[Problem description]: Quote all lines below exactly. Images stay out.

## Begin Recorded data

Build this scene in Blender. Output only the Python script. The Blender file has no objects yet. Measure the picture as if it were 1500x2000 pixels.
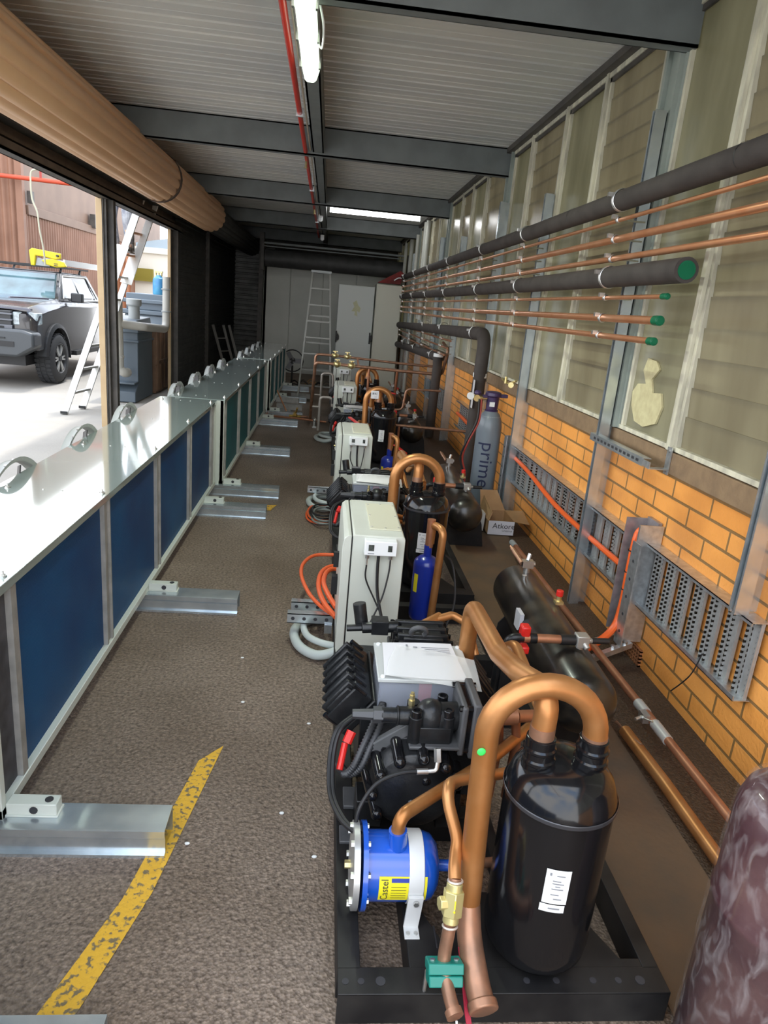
import bpy, bmesh, math, random
from mathutils import Vector, Matrix, noise
random.seed(7)
PI = math.pi
S = bpy.context.scene
COL = S.collection

# ------------------------------------------------------------------ camera
cd = bpy.data.cameras.new('camera'); cam = bpy.data.objects.new('camera', cd); COL.objects.link(cam)
cd.sensor_fit = 'VERTICAL'; cd.sensor_height = 36.0; cd.lens = 1343.38 / 2000 * 36.0
cd.clip_start = 0.02; cd.clip_end = 300
MR = ((0.993441, 0.061574, 0.096349), (-0.074579, -0.289795, 0.954179), (0.086674, -0.955106, -0.283302))
right = Vector([r[0] for r in MR]); down = Vector([r[1] for r in MR]); fwd = Vector([r[2] for r in MR])
cam.matrix_world = Matrix(((right.x, -down.x, -fwd.x, 0), (right.y, -down.y, -fwd.y, 0), (right.z, -down.z, -fwd.z, 1.75), (0, 0, 0, 1)))
S.camera = cam
# ------------------------------------------------------------------ light
S.view_settings.view_transform = 'Standard'; S.view_settings.look = 'None'
S.view_settings.gamma = 1.0; S.view_settings.use_curve_mapping = False
S.view_settings.exposure = 0.35
W = bpy.data.worlds.new('sky'); S.world = W; W.use_nodes = True
wn = W.node_tree.nodes; wl = W.node_tree.links; wn.clear()
wo = wn.new('ShaderNodeOutputWorld'); wb = wn.new('ShaderNodeBackground'); tc = wn.new('ShaderNodeTexCoord')
sx = wn.new('ShaderNodeSeparateXYZ'); cr = wn.new('ShaderNodeValToRGB')
nt = wn.new('ShaderNodeTexNoise'); nt.inputs['Scale'].default_value = 2.2; nt.inputs['Detail'].default_value = 4
mx = wn.new('ShaderNodeMix'); mx.data_type = 'RGBA'
cr.color_ramp.elements[0].position = 0.0; cr.color_ramp.elements[0].color = (0.95, 0.97, 1.0, 1)
cr.color_ramp.elements[1].position = 0.75; cr.color_ramp.elements[1].color = (0.42, 0.62, 0.95, 1)
cl = wn.new('ShaderNodeValToRGB'); cl.color_ramp.elements[0].position = 0.42; cl.color_ramp.elements[1].position = 0.58
wl.new(tc.outputs['Generated'], sx.inputs[0]); wl.new(sx.outputs['Z'], cr.inputs[0])
wl.new(tc.outputs['Generated'], nt.inputs['Vector']); wl.new(nt.outputs['Fac'], cl.inputs[0])
wl.new(cl.outputs['Color'], mx.inputs['Factor']); wl.new(cr.outputs['Color'], mx.inputs['A'])
mx.inputs['B'].default_value = (1, 1, 1, 1)
wl.new(mx.outputs['Result'], wb.inputs['Color']); wb.inputs['Strength'].default_value = 3.4
wl.new(wb.outputs[0], wo.inputs[0])
sd = bpy.data.lights.new('sun', 'SUN'); sd.energy = 2.2; sd.angle = math.radians(2.5); sd.color = (1.0, 0.95, 0.86)
so = bpy.data.objects.new('sun', sd); COL.objects.link(so)
so.rotation_euler = Vector((0.12, 0.36, 1.0)).to_track_quat('Z', 'Y').to_euler()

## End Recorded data

[Answer to the task]:
Build this scene in Blender. Output only the Python script. The Blender file has no objects yet. Measure the picture as if it were 1500x2000 pixels.
import bpy, bmesh, math, random
from mathutils import Vector, Matrix, noise
random.seed(7)
PI = math.pi
S = bpy.context.scene
COL = S.collection

# ------------------------------------------------------------------ camera
cd = bpy.data.cameras.new('camera'); cam = bpy.data.objects.new('camera', cd); COL.objects.link(cam)
cd.sensor_fit = 'VERTICAL'; cd.sensor_height = 36.0; cd.lens = 1343.38 / 2000 * 36.0
cd.clip_start = 0.02; cd.clip_end = 300
MR = ((0.993441, 0.061574, 0.096349), (-0.074579, -0.289795, 0.954179), (0.086674, -0.955106, -0.283302))
right = Vector([r[0] for r in MR]); down = Vector([r[1] for r in MR]); fwd = Vector([r[2] for r in MR])
cam.matrix_world = Matrix(((right.x, -down.x, -fwd.x, 0), (right.y, -down.y, -fwd.y, 0), (right.z, -down.z, -fwd.z, 1.75), (0, 0, 0, 1)))
S.camera = cam
# ------------------------------------------------------------------ light
S.view_settings.view_transform = 'Standard'; S.view_settings.look = 'None'
S.view_settings.gamma = 1.0; S.view_settings.use_curve_mapping = False
S.view_settings.exposure = 0.35
W = bpy.data.worlds.new('sky'); S.world = W; W.use_nodes = True
wn = W.node_tree.nodes; wl = W.node_tree.links; wn.clear()
wo = wn.new('ShaderNodeOutputWorld'); wb = wn.new('ShaderNodeBackground'); tc = wn.new('ShaderNodeTexCoord')
sx = wn.new('ShaderNodeSeparateXYZ'); cr = wn.new('ShaderNodeValToRGB')
nt = wn.new('ShaderNodeTexNoise'); nt.inputs['Scale'].default_value = 2.2; nt.inputs['Detail'].default_value = 4
mx = wn.new('ShaderNodeMix'); mx.data_type = 'RGBA'
cr.color_ramp.elements[0].position = 0.0; cr.color_ramp.elements[0].color = (0.95, 0.97, 1.0, 1)
cr.color_ramp.elements[1].position = 0.75; cr.color_ramp.elements[1].color = (0.42, 0.62, 0.95, 1)
cl = wn.new('ShaderNodeValToRGB'); cl.color_ramp.elements[0].position = 0.42; cl.color_ramp.elements[1].position = 0.58
wl.new(tc.outputs['Generated'], sx.inputs[0]); wl.new(sx.outputs['Z'], cr.inputs[0])
wl.new(tc.outputs['Generated'], nt.inputs['Vector']); wl.new(nt.outputs['Fac'], cl.inputs[0])
wl.new(cl.outputs['Color'], mx.inputs['Factor']); wl.new(cr.outputs['Color'], mx.inputs['A'])
mx.inputs['B'].default_value = (1, 1, 1, 1)
wl.new(mx.outputs['Result'], wb.inputs['Color']); wb.inputs['Strength'].default_value = 3.4
wl.new(wb.outputs[0], wo.inputs[0])
sd = bpy.data.lights.new('sun', 'SUN'); sd.energy = 2.2; sd.angle = math.radians(2.5); sd.color = (1.0, 0.95, 0.86)
so = bpy.data.objects.new('sun', sd); COL.objects.link(so)
so.rotation_euler = Vector((0.12, 0.36, 1.0)).to_track_quat('Z', 'Y').to_euler()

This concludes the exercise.